Here "privy" means (quoting from the dictionary) "made a participant in knowledge of something private or secret". So the sentence literally means "all Muslims do not know of God" (which is why I thought it to be extremely racist).
To translate an English sentence into a logic sentence, basically you need to assign symbols to each part of the English sentence. Here (II) is: $\forall x(A(x) \to \neg B(x))$.
First, there is no conjunction ("and") here, just an implication.
What you wrote would translate into $\forall x(\neg (A(x) \wedge B(x)))$, where $A(x)$ is "$x$ is a Muslim" and $B(x)$ is "$x$ is privy to God".

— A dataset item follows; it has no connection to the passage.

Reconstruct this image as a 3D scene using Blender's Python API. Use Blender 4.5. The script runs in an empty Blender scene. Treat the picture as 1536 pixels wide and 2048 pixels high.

For ease of reference, let's call $S$ the original sentence, i.e. "each Muslim is not privy to God". Is it clear to you why this is the same as "for every person, if that person is a Muslim, then (s)he is not privy to God"?
$\forall x \neg [A(x) \wedge B(x)]$ is equivalent to $\forall x ( \neg A(x) \vee \neg B(x)) is equivalent to $\forall x (A(x) ---> \neg B(X)) ?!!!!!!!!!!!!!!!!!!!!!
Wait, it is true that $\neg A(x) \vee B(x)$ is equivalent to $A(x) \to B(x)$, but it doesn't come into the problem (there is no possible answer with a conjunction).
I also said that $\wedge$ (and $\vee$) are irrelevant for the problem at hand, because every available answer relies only on quantifiers, negations, and implications.
You can read $A(x) \to B(x)$ as "if $A(x)$ is true, then $B(x)$ is also true". The $\forall x$ in front of it means "the following formula holds for any $x$ you substitute into it".